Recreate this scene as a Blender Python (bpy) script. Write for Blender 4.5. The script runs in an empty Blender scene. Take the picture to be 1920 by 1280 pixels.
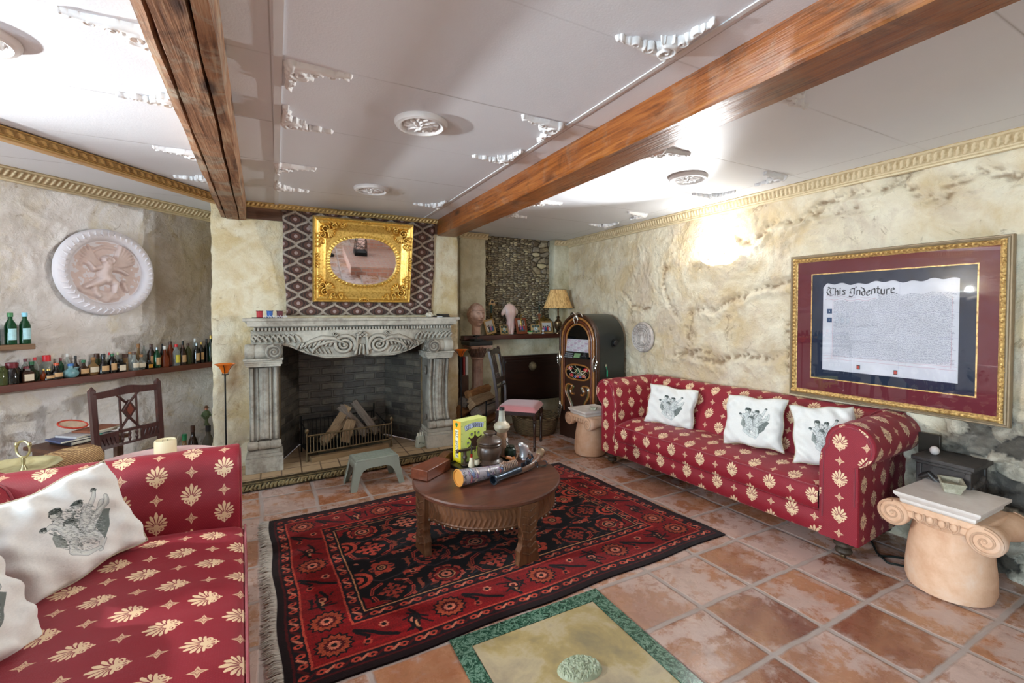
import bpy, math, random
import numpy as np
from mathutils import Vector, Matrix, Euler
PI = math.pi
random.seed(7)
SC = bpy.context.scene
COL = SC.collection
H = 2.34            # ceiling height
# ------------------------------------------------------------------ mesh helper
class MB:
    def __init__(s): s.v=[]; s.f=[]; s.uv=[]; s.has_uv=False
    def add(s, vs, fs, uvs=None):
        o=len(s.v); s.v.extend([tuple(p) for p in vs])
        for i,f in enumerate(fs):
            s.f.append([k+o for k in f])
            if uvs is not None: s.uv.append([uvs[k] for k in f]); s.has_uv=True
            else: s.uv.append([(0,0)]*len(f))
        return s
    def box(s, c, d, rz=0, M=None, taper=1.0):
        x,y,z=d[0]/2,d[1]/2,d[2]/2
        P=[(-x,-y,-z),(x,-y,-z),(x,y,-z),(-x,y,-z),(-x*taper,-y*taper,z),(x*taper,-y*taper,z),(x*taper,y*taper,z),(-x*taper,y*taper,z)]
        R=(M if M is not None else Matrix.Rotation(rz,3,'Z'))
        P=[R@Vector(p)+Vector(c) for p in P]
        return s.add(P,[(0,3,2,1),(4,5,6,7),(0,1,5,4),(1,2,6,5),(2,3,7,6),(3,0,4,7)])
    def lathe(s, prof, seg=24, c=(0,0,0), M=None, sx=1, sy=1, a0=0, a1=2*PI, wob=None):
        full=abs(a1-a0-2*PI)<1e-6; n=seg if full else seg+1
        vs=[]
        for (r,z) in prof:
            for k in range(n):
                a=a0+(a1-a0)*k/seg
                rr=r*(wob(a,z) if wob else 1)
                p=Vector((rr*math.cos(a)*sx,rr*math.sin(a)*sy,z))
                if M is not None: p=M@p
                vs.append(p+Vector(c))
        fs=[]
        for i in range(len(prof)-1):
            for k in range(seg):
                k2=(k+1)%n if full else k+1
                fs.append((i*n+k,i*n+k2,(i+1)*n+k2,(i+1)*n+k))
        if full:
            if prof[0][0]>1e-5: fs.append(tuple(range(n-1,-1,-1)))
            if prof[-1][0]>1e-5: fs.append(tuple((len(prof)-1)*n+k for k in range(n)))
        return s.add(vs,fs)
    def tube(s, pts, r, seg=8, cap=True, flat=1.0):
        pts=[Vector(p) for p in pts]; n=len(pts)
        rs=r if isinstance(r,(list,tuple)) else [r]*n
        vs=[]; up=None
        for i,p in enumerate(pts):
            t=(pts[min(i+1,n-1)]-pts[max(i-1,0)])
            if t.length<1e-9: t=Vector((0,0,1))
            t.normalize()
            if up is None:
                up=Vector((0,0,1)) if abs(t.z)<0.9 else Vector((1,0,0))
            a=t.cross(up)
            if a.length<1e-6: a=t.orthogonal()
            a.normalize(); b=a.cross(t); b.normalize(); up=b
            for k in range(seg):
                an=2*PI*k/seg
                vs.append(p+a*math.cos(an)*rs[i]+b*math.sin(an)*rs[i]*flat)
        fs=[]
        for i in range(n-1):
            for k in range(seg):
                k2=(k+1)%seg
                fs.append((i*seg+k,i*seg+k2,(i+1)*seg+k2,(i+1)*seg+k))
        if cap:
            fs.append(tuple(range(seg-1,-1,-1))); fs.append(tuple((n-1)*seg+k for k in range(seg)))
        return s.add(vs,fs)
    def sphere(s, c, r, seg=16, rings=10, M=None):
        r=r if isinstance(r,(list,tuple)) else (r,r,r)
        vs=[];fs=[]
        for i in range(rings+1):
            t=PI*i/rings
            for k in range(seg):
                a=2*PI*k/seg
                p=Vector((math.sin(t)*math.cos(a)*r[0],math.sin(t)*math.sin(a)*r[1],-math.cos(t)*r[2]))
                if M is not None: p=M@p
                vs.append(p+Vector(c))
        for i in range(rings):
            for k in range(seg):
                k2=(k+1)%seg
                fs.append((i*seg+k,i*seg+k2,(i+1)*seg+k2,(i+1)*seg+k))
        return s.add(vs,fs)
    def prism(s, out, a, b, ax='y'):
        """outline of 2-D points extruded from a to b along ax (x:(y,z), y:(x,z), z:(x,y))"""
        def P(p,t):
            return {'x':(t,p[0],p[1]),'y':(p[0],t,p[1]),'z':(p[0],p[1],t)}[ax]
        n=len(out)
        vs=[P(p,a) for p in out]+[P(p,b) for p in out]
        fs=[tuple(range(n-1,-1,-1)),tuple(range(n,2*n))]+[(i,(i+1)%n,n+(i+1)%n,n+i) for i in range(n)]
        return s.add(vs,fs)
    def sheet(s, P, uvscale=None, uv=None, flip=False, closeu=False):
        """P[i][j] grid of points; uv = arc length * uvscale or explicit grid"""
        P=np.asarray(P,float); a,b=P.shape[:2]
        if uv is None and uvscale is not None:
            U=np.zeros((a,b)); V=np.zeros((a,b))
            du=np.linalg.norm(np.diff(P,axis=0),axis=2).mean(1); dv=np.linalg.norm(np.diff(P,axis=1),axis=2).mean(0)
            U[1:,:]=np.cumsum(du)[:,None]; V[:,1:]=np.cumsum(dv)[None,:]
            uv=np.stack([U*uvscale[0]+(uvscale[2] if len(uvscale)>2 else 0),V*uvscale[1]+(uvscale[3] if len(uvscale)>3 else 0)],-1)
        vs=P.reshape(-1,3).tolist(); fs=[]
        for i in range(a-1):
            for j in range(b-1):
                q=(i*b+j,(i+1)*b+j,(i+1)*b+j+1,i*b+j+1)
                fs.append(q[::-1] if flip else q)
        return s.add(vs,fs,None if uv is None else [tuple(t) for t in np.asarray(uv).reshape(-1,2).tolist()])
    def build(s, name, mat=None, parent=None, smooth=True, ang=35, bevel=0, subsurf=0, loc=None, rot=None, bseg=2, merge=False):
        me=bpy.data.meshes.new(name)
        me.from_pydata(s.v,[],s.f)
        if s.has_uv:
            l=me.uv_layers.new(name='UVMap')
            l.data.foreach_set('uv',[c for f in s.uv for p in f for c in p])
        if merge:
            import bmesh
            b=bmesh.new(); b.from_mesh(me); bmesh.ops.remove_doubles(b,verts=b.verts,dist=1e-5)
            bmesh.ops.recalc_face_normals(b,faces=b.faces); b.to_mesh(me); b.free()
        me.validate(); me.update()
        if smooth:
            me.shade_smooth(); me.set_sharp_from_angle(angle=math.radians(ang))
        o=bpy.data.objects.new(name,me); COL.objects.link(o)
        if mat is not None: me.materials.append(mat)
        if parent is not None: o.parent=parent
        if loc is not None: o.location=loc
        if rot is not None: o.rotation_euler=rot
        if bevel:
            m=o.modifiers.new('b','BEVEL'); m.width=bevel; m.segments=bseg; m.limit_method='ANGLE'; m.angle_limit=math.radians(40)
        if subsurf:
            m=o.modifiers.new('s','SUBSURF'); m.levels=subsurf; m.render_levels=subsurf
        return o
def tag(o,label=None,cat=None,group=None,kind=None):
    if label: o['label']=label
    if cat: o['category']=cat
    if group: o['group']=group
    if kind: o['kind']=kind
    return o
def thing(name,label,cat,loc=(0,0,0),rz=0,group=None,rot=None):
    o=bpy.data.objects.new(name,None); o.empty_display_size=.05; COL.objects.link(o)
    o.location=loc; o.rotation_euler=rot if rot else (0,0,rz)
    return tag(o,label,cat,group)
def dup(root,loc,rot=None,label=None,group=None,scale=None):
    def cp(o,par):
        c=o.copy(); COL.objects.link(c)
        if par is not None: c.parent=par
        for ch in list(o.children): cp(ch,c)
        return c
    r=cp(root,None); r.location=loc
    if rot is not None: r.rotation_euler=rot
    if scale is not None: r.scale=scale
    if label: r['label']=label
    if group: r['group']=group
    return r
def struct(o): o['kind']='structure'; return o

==

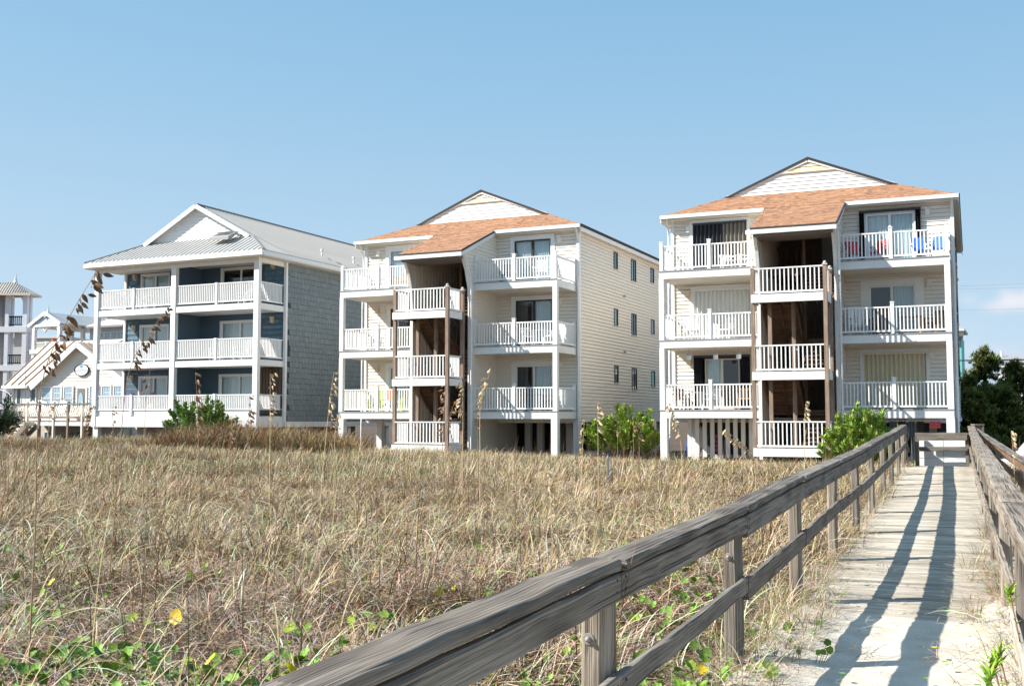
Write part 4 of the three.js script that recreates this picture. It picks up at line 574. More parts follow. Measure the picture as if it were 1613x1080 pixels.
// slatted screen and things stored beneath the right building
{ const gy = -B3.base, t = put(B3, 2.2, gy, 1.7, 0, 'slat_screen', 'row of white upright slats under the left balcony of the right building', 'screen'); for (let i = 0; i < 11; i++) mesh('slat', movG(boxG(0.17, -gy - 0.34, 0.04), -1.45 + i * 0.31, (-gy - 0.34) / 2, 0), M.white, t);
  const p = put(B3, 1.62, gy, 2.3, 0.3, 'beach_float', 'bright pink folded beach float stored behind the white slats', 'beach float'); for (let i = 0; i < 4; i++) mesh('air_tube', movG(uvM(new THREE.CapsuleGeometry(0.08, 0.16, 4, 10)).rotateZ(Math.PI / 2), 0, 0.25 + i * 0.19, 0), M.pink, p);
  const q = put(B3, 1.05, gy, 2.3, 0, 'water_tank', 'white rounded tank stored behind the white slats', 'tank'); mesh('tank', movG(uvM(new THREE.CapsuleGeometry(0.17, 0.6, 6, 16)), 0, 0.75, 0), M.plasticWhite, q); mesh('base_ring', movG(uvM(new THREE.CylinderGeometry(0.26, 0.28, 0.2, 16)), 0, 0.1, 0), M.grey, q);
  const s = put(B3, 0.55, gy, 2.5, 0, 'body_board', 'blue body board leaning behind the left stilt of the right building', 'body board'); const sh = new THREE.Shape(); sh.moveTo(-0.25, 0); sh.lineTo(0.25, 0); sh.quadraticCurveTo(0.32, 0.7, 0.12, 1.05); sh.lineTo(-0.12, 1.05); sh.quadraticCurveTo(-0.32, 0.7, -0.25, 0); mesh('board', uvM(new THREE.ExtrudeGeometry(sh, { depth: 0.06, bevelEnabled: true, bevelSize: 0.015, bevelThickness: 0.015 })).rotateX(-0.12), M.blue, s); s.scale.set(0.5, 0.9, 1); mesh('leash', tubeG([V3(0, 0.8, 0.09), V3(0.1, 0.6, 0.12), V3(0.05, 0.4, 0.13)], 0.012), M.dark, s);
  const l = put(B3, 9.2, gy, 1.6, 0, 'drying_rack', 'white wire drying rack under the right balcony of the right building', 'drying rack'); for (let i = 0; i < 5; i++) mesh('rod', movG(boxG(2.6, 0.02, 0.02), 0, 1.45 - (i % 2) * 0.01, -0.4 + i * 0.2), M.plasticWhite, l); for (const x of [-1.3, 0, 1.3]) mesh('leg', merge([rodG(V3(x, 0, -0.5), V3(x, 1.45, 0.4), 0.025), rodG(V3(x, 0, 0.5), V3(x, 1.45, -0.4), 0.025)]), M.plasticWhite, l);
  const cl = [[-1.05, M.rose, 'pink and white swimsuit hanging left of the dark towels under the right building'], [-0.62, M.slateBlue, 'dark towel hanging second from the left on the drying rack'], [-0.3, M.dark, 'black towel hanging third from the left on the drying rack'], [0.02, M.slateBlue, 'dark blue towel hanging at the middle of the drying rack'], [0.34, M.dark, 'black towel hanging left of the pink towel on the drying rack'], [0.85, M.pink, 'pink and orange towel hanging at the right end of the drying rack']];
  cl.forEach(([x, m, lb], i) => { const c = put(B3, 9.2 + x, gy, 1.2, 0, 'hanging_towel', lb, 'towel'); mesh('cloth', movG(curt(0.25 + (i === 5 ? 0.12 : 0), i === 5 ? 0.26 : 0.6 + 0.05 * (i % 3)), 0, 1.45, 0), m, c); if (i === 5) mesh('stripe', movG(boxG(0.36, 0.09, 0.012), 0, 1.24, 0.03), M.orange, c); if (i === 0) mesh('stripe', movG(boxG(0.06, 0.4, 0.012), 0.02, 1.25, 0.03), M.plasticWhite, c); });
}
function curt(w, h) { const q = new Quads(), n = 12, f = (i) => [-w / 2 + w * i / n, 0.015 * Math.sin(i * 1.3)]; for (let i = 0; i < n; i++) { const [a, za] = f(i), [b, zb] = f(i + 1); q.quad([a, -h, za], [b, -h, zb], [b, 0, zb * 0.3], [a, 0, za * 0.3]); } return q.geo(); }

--

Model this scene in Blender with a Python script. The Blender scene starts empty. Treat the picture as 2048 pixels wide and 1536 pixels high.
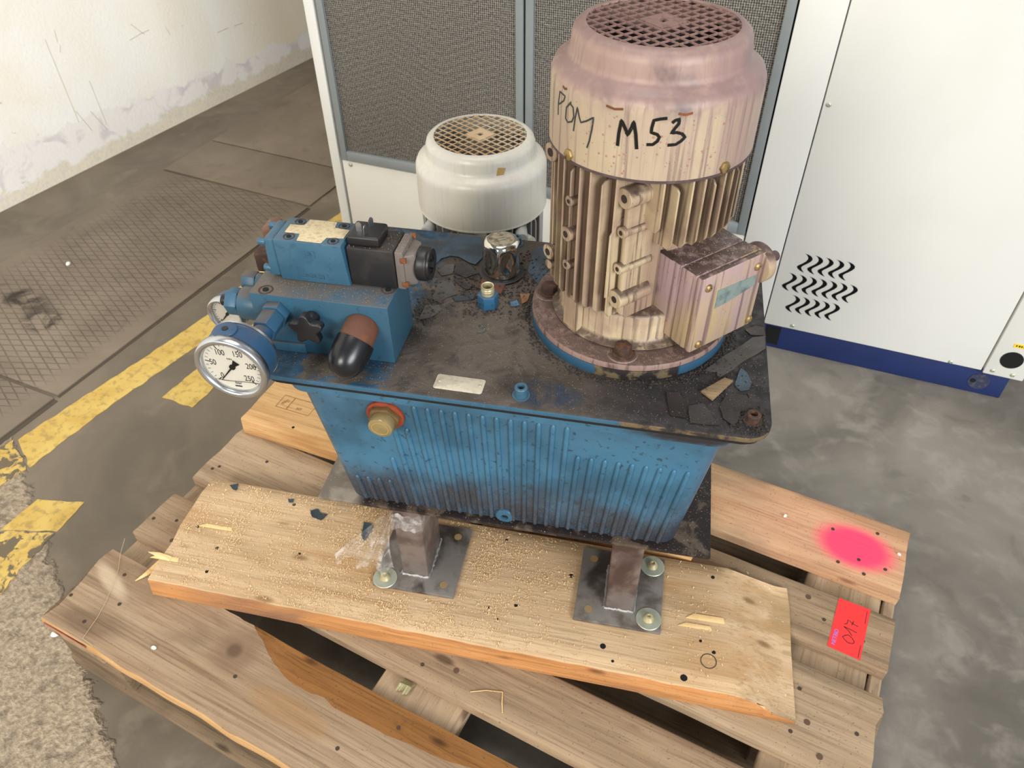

### [GOAL]
Pick out the lines that have the word "Write". Copy them all.

### [RESULT OF THIS EXERCISE]
Recreate this scene as a Blender Python (bpy) script. Write for Blender 4.5. The script runs in an empty Blender scene. Take the picture to be 1920 by 1280 pixels.
Write part 4 of the three.js script that recreates this picture. It picks up at line 574. More parts follow. Measure the picture as if it were 1613x1080 pixels.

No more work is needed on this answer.